On June 19 parliament finally adopted a law, but one so totally inadequate that human rights groups saw no choice but to call on the President Petro Poroshenko to veto it. 

It is worrying that the law adopted was not the one that had been discussed with civic groups, and the text of the new bill was only tabled on the day of voting.  The bill only really allowed for registering IDP, while not addressing the very real problems IDP were facing.

On July 20 Poroshenko announced that he was vetoing the law, saying that it did not establish procedure for state assistance to displaced persons and failed to ensure coordinated and responsible work from state authorities, bodies of local self-government and their cooperation with the community in this area.  The law was criticised as largely declarative. 

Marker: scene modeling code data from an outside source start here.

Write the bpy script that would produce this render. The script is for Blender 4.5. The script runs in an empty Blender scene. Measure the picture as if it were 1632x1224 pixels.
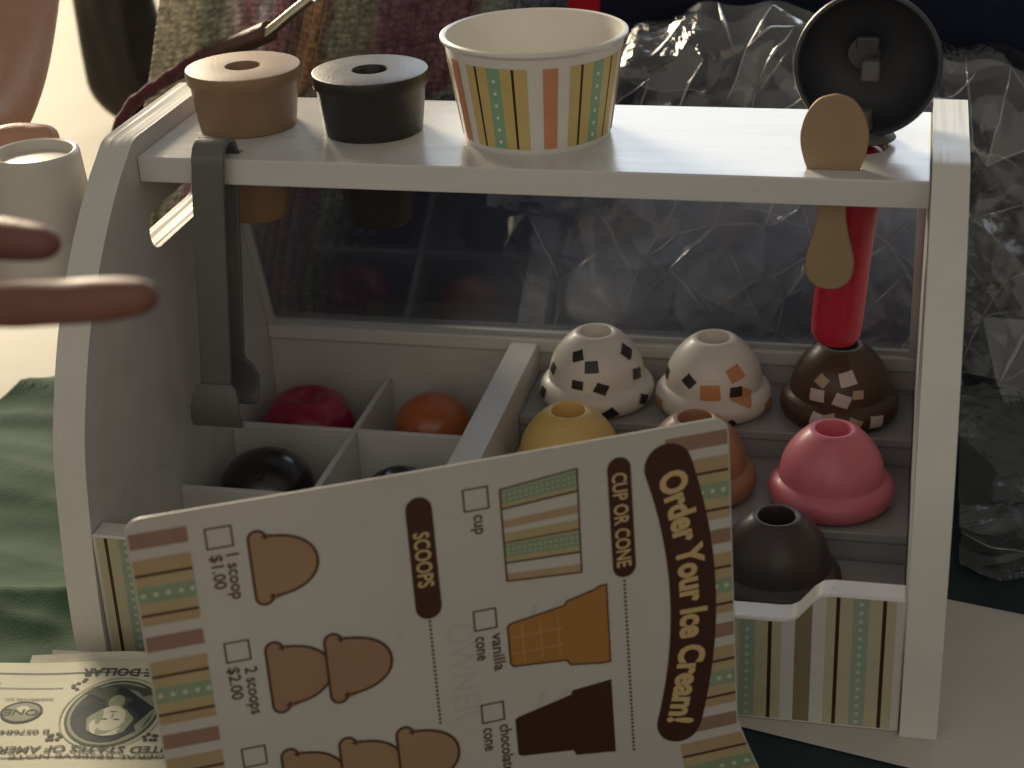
import bpy, bmesh, math, random
from math import sin, cos, pi, radians, sqrt
from mathutils import Vector, Matrix, noise

random.seed(7)
sc = bpy.context.scene
COL = sc.collection
S = 0.01                                   # everything below is written in centimetres

# ------------------------------------------------------------------ camera, world, lamps
cd = bpy.data.cameras.new("camera"); cam = bpy.data.objects.new("camera", cd); COL.objects.link(cam)
cam.location = (30.0854 * S, -62.346 * S, 39.4473 * S)
cam.rotation_euler = (radians(64.6098), radians(2.3124), radians(12.4786))
cd.sensor_width = 36; cd.lens = 2799.8 / 1632 * 36
cd.clip_start = 0.01; cd.clip_end = 50
cd.dof.use_dof = True; cd.dof.focus_distance = 0.70; cd.dof.aperture_fstop = 15
sc.camera = cam

w = bpy.data.worlds.new("World"); sc.world = w; w.use_nodes = True
bg = w.node_tree.nodes["Background"]; bg.inputs[0].default_value = (1.0, 0.94, 0.85, 1); bg.inputs[1].default_value = 0.22

def area(name, loc, target, size, sizey, power, color):
    l = bpy.data.lights.new(name, 'AREA'); l.shape = 'RECTANGLE'; l.size = size * S; l.size_y = sizey * S
    l.energy = power; l.color = color
    o = bpy.data.objects.new(name, l); COL.objects.link(o)
    o.location = Vector(loc) * S
    o.rotation_euler = (Vector(target) * S - o.location).to_track_quat('-Z', 'Y').to_euler()
    return o
area("warm_lamp", (-145, 192, 108), (8, 0, 12), 70, 70, 105, (1.0, 0.85, 0.62))
area("window_light", (25, 330, 142), (15, 0, 15), 210, 130, 31, (0.80, 0.90, 1.0))
area("front_fill", (25, -270, 120), (15, 0, 8), 420, 260, 13, (1.0, 0.92, 0.80))  # added fill from behind the camera, lifts the shaded fronts and interior

sc.view_settings.view_transform = 'Standard'; sc.view_settings.look = 'None'
sc.view_settings.exposure = 0; sc.view_settings.gamma = 1
sc.cycles.max_bounces = 10; sc.cycles.transparent_max_bounces = 24

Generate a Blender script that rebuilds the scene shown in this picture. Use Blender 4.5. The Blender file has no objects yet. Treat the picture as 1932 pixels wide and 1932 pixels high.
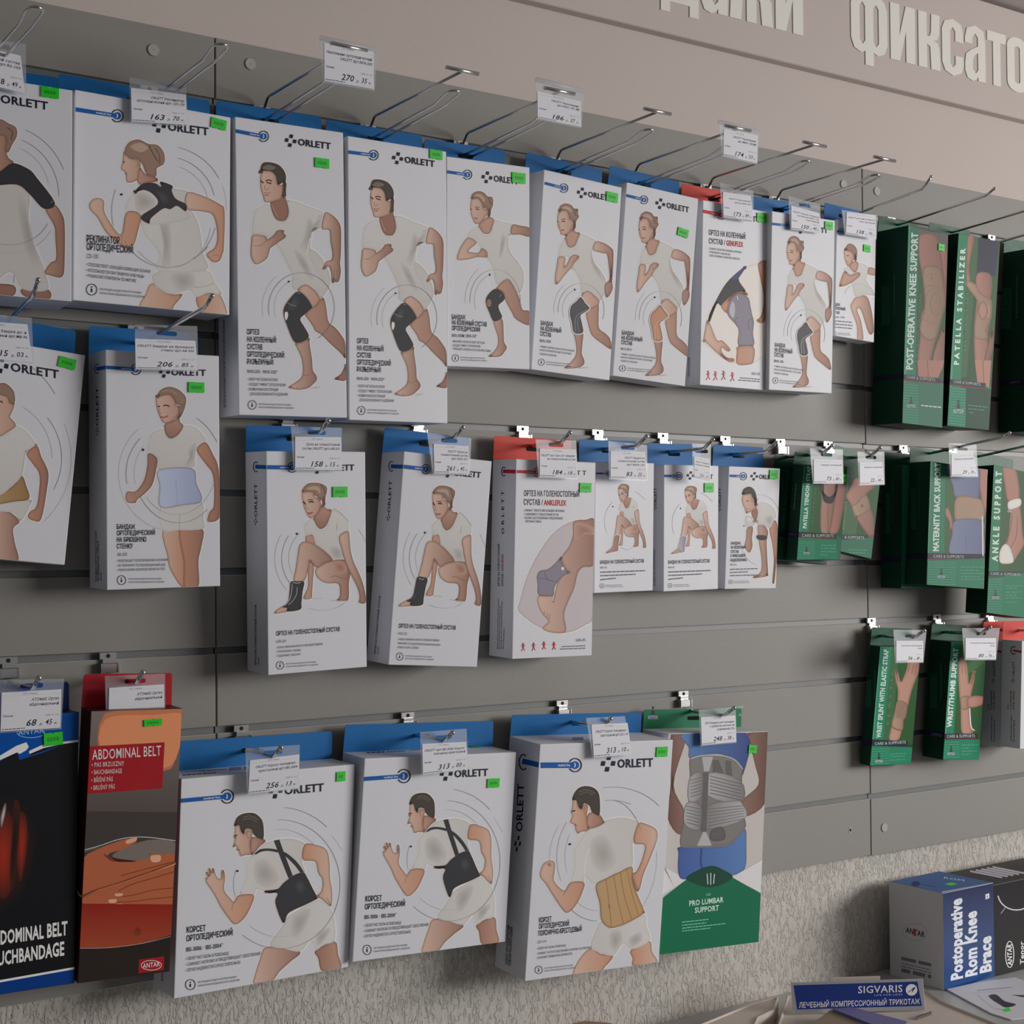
import bpy, bmesh, math, random
from math import sin, cos, pi, radians
from mathutils import Vector, Matrix
from mathutils.geometry import tessellate_polygon
random.seed(7)
S = bpy.context.scene
COL = S.collection
ZO = 2.15          # top of the slatted wall above the floor (m)

# ------------------------------------------------------------------ camera
FPX, CX, CY, CZ, YAW, PIT, ROL = 2854.66, -0.78614, -1.78878, -0.66064 + ZO, 0.60734, 0.02649, -0.00739
def cam_axes():
    f = Vector((sin(YAW), cos(YAW), 0)); r = Vector((cos(YAW), -sin(YAW), 0)); u = Vector((0, 0, 1))
    f2 = cos(PIT)*f + sin(PIT)*u; u2 = -sin(PIT)*f + cos(PIT)*u
    return cos(ROL)*r + sin(ROL)*u2, -sin(ROL)*r + cos(ROL)*u2, f2
CR, CU, CF = cam_axes(); CP = Vector((CX, CY, CZ))
cam = bpy.data.cameras.new('camera'); camo = bpy.data.objects.new('camera', cam); COL.objects.link(camo)
cam.sensor_fit = 'HORIZONTAL'; cam.sensor_width = 36; cam.lens = FPX/1932*36; cam.clip_start = .02
camo.matrix_world = Matrix((( CR.x, CU.x, -CF.x, CP.x), (CR.y, CU.y, -CF.y, CP.y), (CR.z, CU.z, -CF.z, CP.z), (0, 0, 0, 1)))
S.camera = camo
S.view_settings.view_transform = 'Standard'; S.view_settings.look = 'None'
S.view_settings.gamma = 1; S.view_settings.use_curve_mapping = False
S.view_settings.exposure = 0.0

# ------------------------------------------------------------------ light
wd = bpy.data.worlds.new('world'); S.world = wd; wd.use_nodes = True
wn = wd.node_tree.nodes; wl = wd.node_tree.links
wb = wn['Background']
tc = wn.new('ShaderNodeTexCoord'); sx = wn.new('ShaderNodeSeparateXYZ'); wr = wn.new('ShaderNodeValToRGB')
wl.new(tc.outputs['Generated'], sx.inputs[0])
mr = wn.new('ShaderNodeMapRange'); mr.inputs[1].default_value = -1; mr.inputs[2].default_value = 1
wl.new(sx.outputs['X'], mr.inputs[0]); wl.new(mr.outputs[0], wr.inputs[0])
wr.color_ramp.elements[0].color = (.68, .72, .80, 1); wr.color_ramp.elements[1].color = (1.0, .97, .94, 1)
wl.new(wr.outputs[0], wb.inputs[0]); wb.inputs[1].default_value = .15
def area(name, loc, target, sx_, sy_, power, col):
    l = bpy.data.lights.new(name, 'AREA'); l.shape = 'RECTANGLE'; l.size = sx_; l.size_y = sy_; l.energy = power; l.color = col
    o = bpy.data.objects.new(name, l); COL.objects.link(o); o.location = loc
    o.rotation_euler = (Vector(target)-Vector(loc)).to_track_quat('-Z', 'Y').to_euler(); return o
area('shop_window_light', (4.6, -3.8, 2.1), (.8, 0, 1.5), 3.0, 1.5, 236, (1, .965, .93))

# ------------------------------------------------------------------ rays from photo pixels to planes of the room
def ray(x, y): return CF + CR*((x-966)/FPX) - CU*((y-966)/FPX)
def onY(x, y, d=0.0):                      # plane parallel to the wall, d metres in front of the slat faces
    r = ray(x, y); return CP + r*((-d-CP.y)/r.y)
def onZ(x, y, z): r = ray(x, y); return CP + r*((z-CP.z)/r.z)
def onP(x, y, p0, n): r = ray(x, y); return CP + r*((p0-CP).dot(n)/r.dot(n))

# ------------------------------------------------------------------ materials
def lin(c): c = c/255; return c/12.92 if c <= .04045 else ((c+.055)/1.055)**2.4
def rgb(c, k=1.0): return tuple(min(.93, lin(v)*k) for v in c)
MATS = {}
def mat(name, c=(200, 200, 200), rough=.5, metal=0, bump=0, bscale=60, var=0, trans=0, alpha=1, spec=.5, vcol=False, k=1.0, stretch=None):
    if name in MATS: return MATS[name]
    m = bpy.data.materials.new(name); m.use_nodes = True; n = m.node_tree.nodes; l = m.node_tree.links
    b = n['Principled BSDF']; b.inputs['Roughness'].default_value = rough; b.inputs['Metallic'].default_value = metal
    b.inputs['Specular IOR Level'].default_value = spec
    b.inputs['Base Color'].default_value = (*rgb(c, k), 1); b.inputs['Transmission Weight'].default_value = trans; b.inputs['Alpha'].default_value = alpha
    t = n.new('ShaderNodeTexCoord'); no = n.new('ShaderNodeTexNoise'); no.inputs['Scale'].default_value = bscale; no.inputs['Detail'].default_value = 4
    if stretch:
        mp = n.new('ShaderNodeMapping'); mp.inputs['Scale'].default_value = stretch; l.new(t.outputs['Object'], mp.inputs[0]); l.new(mp.outputs[0], no.inputs['Vector'])
    else: l.new(t.outputs['Object'], no.inputs['Vector'])
    src = None
    if vcol:
        a = n.new('ShaderNodeVertexColor'); a.layer_name = 'Col'; src = a.outputs['Color']; l.new(src, b.inputs['Base Color'])
    if var:
        mx = n.new('ShaderNodeMix'); mx.data_type = 'RGBA'; mx.blend_type = 'MULTIPLY'; mx.inputs[0].default_value = 1
        rm = n.new('ShaderNodeMapRange'); rm.inputs[3].default_value = 1-var; rm.inputs[4].default_value = 1+var*.5
        l.new(no.outputs['Fac'], rm.inputs[0]); l.new(rm.outputs[0], mx.inputs[7])
        if src: l.new(src, mx.inputs[6])
        else: mx.inputs[6].default_value = (*rgb(c, k), 1)
        l.new(mx.outputs[2], b.inputs['Base Color'])
    if bump:
        bp = n.new('ShaderNodeBump'); bp.inputs['Strength'].default_value = min(1, bump); bp.inputs['Distance'].default_value = .001*max(1, bump)
        l.new(no.outputs['Fac'], bp.inputs['Height']); l.new(bp.outputs[0], b.inputs['Normal'])
    MATS[name] = m; return m
M_slat = mat('grey_slat_laminate', (144, 142, 138), .5, spec=.3, bump=.12, bscale=160, var=.05)
M_slatedge = mat('pale_slat_edge', (178, 176, 170), .5, var=.05)
M_groove = mat('grooved_backing', (112, 116, 118), .4, var=.08, bscale=25)
M_upper = mat('mauve_painted_wall', (198, 187, 182), .7, bump=.15, bscale=220, var=.03)
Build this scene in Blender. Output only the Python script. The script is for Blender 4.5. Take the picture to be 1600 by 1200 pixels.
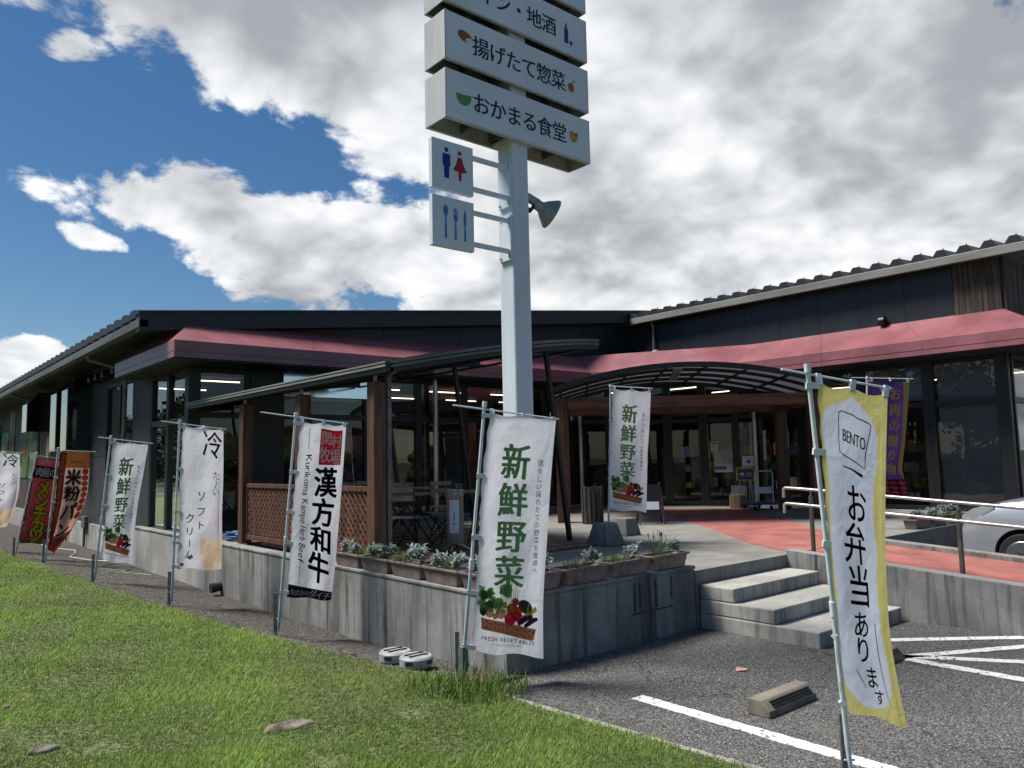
import bpy, bmesh, math, random
import numpy as np
from mathutils import Vector, Matrix, Euler

random.seed(7)
rng = np.random.default_rng(7)
SC = bpy.context.scene
COL = SC.collection
for _o in list(bpy.data.objects):
    bpy.data.objects.remove(_o)

# ------------------------------------------------------------------ camera
EYE = 1.78
YAW, PITCH, ROLL, FPX = math.radians(40.3), math.radians(5.55), math.radians(1.2), 1210.0
F0 = Vector((math.sin(YAW), math.cos(YAW), 0)); R0 = Vector((math.cos(YAW), -math.sin(YAW), 0)); U0 = Vector((0, 0, 1))
FW = F0 * math.cos(PITCH) + U0 * math.sin(PITCH)
U1 = -F0 * math.sin(PITCH) + U0 * math.cos(PITCH)
RT = R0 * math.cos(ROLL) - U1 * math.sin(ROLL)
UP = U1 * math.cos(ROLL) + R0 * math.sin(ROLL)
CAMP = Vector((0, 0, EYE))
cam_d = bpy.data.cameras.new('camera')
cam_d.sensor_width = 36.0
cam_d.lens = FPX / 1600 * 36.0
cam_d.clip_start = 0.05
cam_d.clip_end = 5000
cam = bpy.data.objects.new('camera', cam_d)
COL.objects.link(cam)
cam.matrix_world = Matrix(((RT.x, UP.x, -FW.x, 0), (RT.y, UP.y, -FW.y, 0), (RT.z, UP.z, -FW.z, EYE), (0, 0, 0, 1)))
SC.camera = cam


def survey(px, py, d):
    """survey point: bearing of a photo pixel, taken d metres away"""
    return CAMP + (FW + RT * ((px - 800) / FPX) - UP * ((py - 600) / FPX)) * d


# ------------------------------------------------------------------ sun, sky, exposure
SUN_EL, SUN_AZ = math.radians(60), math.radians(-48)      # azimuth from +Y towards +X
sun_dir = Vector((math.sin(SUN_AZ) * math.cos(SUN_EL), math.cos(SUN_AZ) * math.cos(SUN_EL), math.sin(SUN_EL)))
sun_d = bpy.data.lights.new('sun', 'SUN')
sun_d.energy = 4.3
sun_d.angle = math.radians(20)
sun_d.color = (1.0, 0.95, 0.88)
sun = bpy.data.objects.new('sun', sun_d)
COL.objects.link(sun)
sun.rotation_euler = (-sun_dir).to_track_quat('-Z', 'Y').to_euler()
SC.view_settings.view_transform = 'Standard'
SC.view_settings.look = 'None'
SC.view_settings.exposure = 0.6
SC.view_settings.gamma = 1.0
SC.view_settings.use_curve_mapping = False
SC.cycles.max_bounces = 6
SC.cycles.diffuse_bounces = 3
SC.cycles.glossy_bounces = 3
SC.cycles.transmission_bounces = 3
SC.cycles.transparent_max_bounces = 10
SC.cycles.caustics_reflective = False
SC.cycles.caustics_refractive = False


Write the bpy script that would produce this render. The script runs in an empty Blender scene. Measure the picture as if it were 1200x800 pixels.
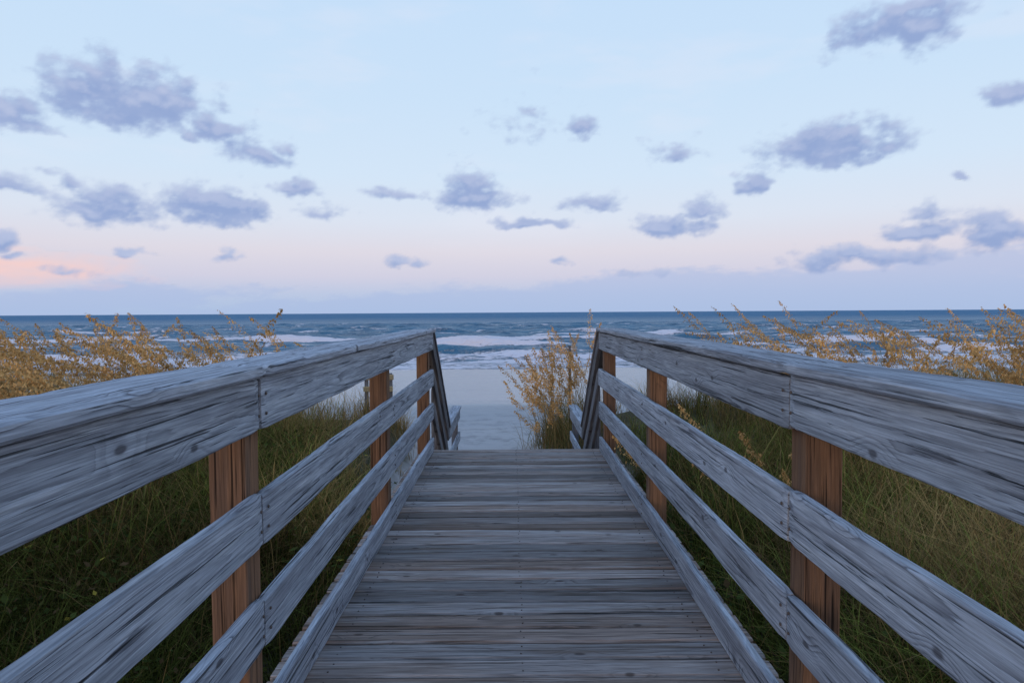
import bpy, math, random
import numpy as np
from mathutils import Vector, Matrix
random.seed(7); rng=np.random.default_rng(11)
S=bpy.context.scene
try:
    S.view_settings.view_transform='Standard'; S.view_settings.look='None'; S.view_settings.exposure=0
except Exception: pass

def srgb(r,g,b):
    f=lambda c:(c/255/12.92) if c/255<=0.04045 else ((c/255+0.055)/1.055)**2.4
    return (f(r),f(g),f(b),1)

# ---------------------------------------------------------------- node helper
class NT:
    def __init__(s,nt): s.nt=nt; nt.nodes.clear()
    def n(s,t,**k):
        nd=s.nt.nodes.new(t)
        for a,b in k.items(): setattr(nd,a,b)
        return nd
    def put(s,inp,v):
        if v is None: return
        if isinstance(v,bpy.types.NodeSocket): s.nt.links.new(v,inp)
        else: inp.default_value=v
    def m(s,op,a,b=None,c=None,clamp=False):
        nd=s.n('ShaderNodeMath',operation=op,use_clamp=clamp)
        s.put(nd.inputs[0],a); s.put(nd.inputs[1],b); s.put(nd.inputs[2],c)
        return nd.outputs[0]
    def v(s,op,a,b=None):
        nd=s.n('ShaderNodeVectorMath',operation=op)
        s.put(nd.inputs[0],a); s.put(nd.inputs[1],b)
        return nd.outputs[1] if op in('LENGTH','DISTANCE','DOT_PRODUCT') else nd.outputs[0]
    def mix(s,f,a,b,mode='MIX'):
        nd=s.n('ShaderNodeMix',data_type='RGBA',blend_type=mode)
        s.put(nd.inputs[0],f); s.put(nd.inputs[6],a); s.put(nd.inputs[7],b)
        return nd.outputs[2]
    def ss(s,x,a,b,lo=0.,hi=1.):
        nd=s.n('ShaderNodeMapRange',interpolation_type='SMOOTHSTEP')
        s.put(nd.inputs[0],x); s.put(nd.inputs[1],a); s.put(nd.inputs[2],b); s.put(nd.inputs[3],lo); s.put(nd.inputs[4],hi)
        return nd.outputs[0]
    def noise(s,vec,scale=1,detail=3,rough=.5,out=0,dist=0):
        nd=s.n('ShaderNodeTexNoise'); s.put(nd.inputs['Vector'],vec)
        nd.inputs['Scale'].default_value=scale; nd.inputs['Detail'].default_value=detail
        nd.inputs['Roughness'].default_value=rough; nd.inputs['Distortion'].default_value=dist
        return nd.outputs[out]
    def xyz(s,x,y,z):
        nd=s.n('ShaderNodeCombineXYZ'); s.put(nd.inputs[0],x); s.put(nd.inputs[1],y); s.put(nd.inputs[2],z); return nd.outputs[0]
    def sep(s,v):
        nd=s.n('ShaderNodeSeparateXYZ'); s.put(nd.inputs[0],v); return nd.outputs
    def ramp(s,f,stops):
        nd=s.n('ShaderNodeValToRGB'); s.put(nd.inputs[0],f); e=nd.color_ramp.elements
        while len(e)<len(stops): e.new(0.5)
        for i,(p,c) in enumerate(stops): e[i].position=p; e[i].color=c
        return nd.outputs[0]
def mat(name):
    m=bpy.data.materials.new(name); m.use_nodes=True; return m,NT(m.node_tree)
def finish(t,col,rough=.8,height=None,bd=.002,spec=.3,bs=1.0):
    b=t.n('ShaderNodeBsdfPrincipled'); t.put(b.inputs['Base Color'],col); t.put(b.inputs['Roughness'],rough)
    t.put(b.inputs['Specular IOR Level'],spec)
    if height is not None:
        bp=t.n('ShaderNodeBump'); bp.inputs['Distance'].default_value=bd; bp.inputs['Strength'].default_value=bs
        t.put(bp.inputs['Height'],height); t.put(b.inputs['Normal'],bp.outputs[0])
    o=t.n('ShaderNodeOutputMaterial'); t.put(o.inputs[0],b.outputs[0]); return b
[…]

This was a promising move, as was the tabling in parliament on Aug 28 of a draft Law on Ensuring  the Rights and Freedoms of Internally Displaced Persons, No. 4490a-1.  This was drawn up in cooperation with groups actively helping IDP.

The Verkhovna Rada, however, did not consider the bill on Sept 16 although it was on the agenda.  Temporary accommodation in sanatoriums, etc. is clearly no longer appropriate and the cold weather could be only days away.  An open appeal, signed by the heads of the Ukrainian Helsinki Human Rights Union, the Kharkiv Human Rights Group, the Centre for Civil Liberties; Human Rights House, Kyiv; Almenda and Donbas SOS asks Oleksandr Turchynov to ensure that the bill is added to the agenda on Oct 7 and voted on as priority.